Die konzeptuelle Arbeit Caminhando (Unterwegs, 1963), die auch im Haus Konstruktiv zu entdecken ist – besteht aus Papierstreifen, Schere, Klebstoff und einer Handlungsanleitung der Künstlerin: Die Nutzer:innen werden instruiert, einen weissen Papierstreifen verdreht zu einem Möbiusband zu verkleben. In einem nächsten Schritt soll dieses Band mit einer Schere der Länge nach geschnitten werden, bis der Ausgangspunkt erneut erreicht ist. An dieser Stelle erfolgt eine bewusste Entscheidung des oder der Handelnden: Der Schnitt kann entweder links oder rechts der ursprünglichen Linie fortgeführt werden. «Der Gedanke der Wahl ist dabei entscheidend, auf ihm beruht der ganze Sinn dieses Experiments. Das kreative Werk nämlich ist der Akt der Handlung an sich.» Wahrnehmungsgewohnheiten werden auf diese Weise durchbrochen und eine «Erfahrung einer Zeit ohne Grenzen und im endlosen Raum» ermöglicht.

Kurz darauf schuf Clark die Werkserien O dentro é o gora (Das innen ist das aussen, 1963), Trepantes (Larven, 1964) und Obra moles (Weiche werke, 1964), Objekte, die gleichfalls auf dem Prinzip des Möbiusbandes beruhen, aber aus flexibleren Materialien wie dünnem Metall oder Kautschuk hergestellt sind, sodass sie sich auch um Steine, Baumstämme oder menschliche Körper legen liessen.

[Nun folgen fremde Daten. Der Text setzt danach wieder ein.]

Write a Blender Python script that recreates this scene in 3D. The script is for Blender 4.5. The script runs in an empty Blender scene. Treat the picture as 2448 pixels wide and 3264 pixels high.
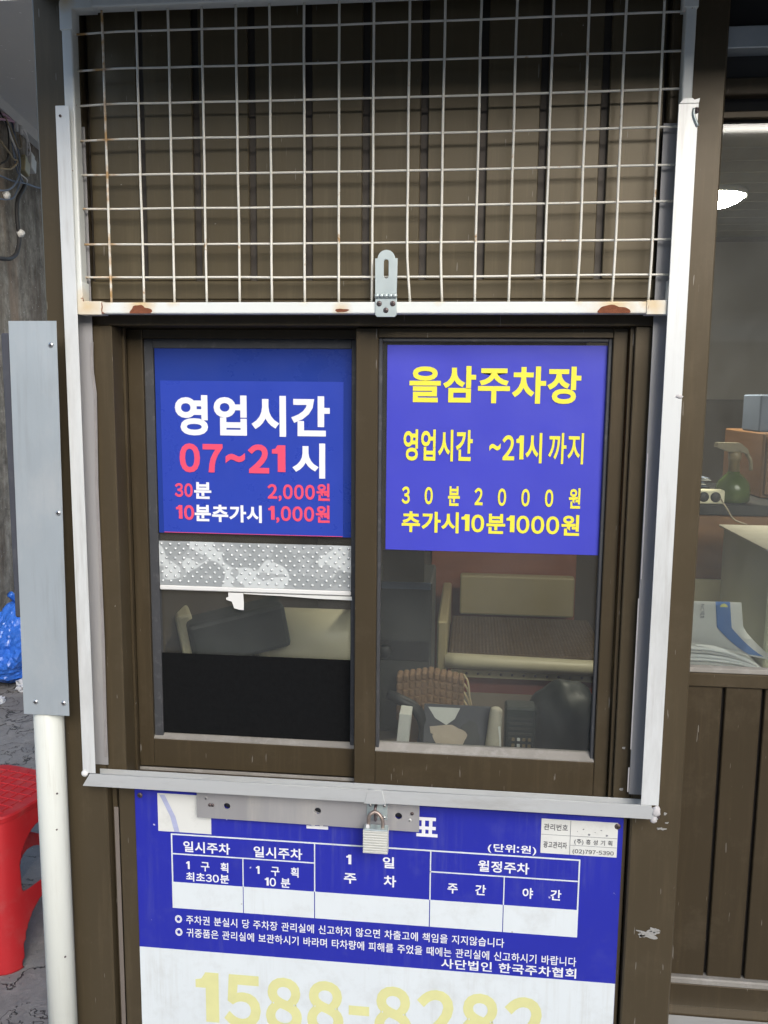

In Diálogo de mãos (Dialog der hände, 1966) verbindet eine elastische, zum Möbiusband gedrehte Bandage zwei Handgelenke. Die Hände werden zu Hauptakteuren einer partizipativen Skulptur, die sich erst in diesem Kontakt, in der gemeinsamen sensorischen Erfahrung, verwirklicht: Die Bewegung der Hände bewegt auch das Band und verwischt Gegensätze wie innen und aussen, rechts und links, oben und unten. Clark ermöglicht damit eine Erfahrung von räumlicher Entgrenzung. Im Unterschied zur konkreten Kunst Max Bills, die auf Dauerhaftigkeit und Selbstreferentialität zielte, ist Clarks Arbeit flüchtig und erfahrungsbasiert. Diálogo de mãos markiert somit einen Schlusspunkt in der Auseinandersetzung mit der konkreten Kunst und eine Neusetzung der brasilianischen Moderne im Sinne des Manifesto antropófago.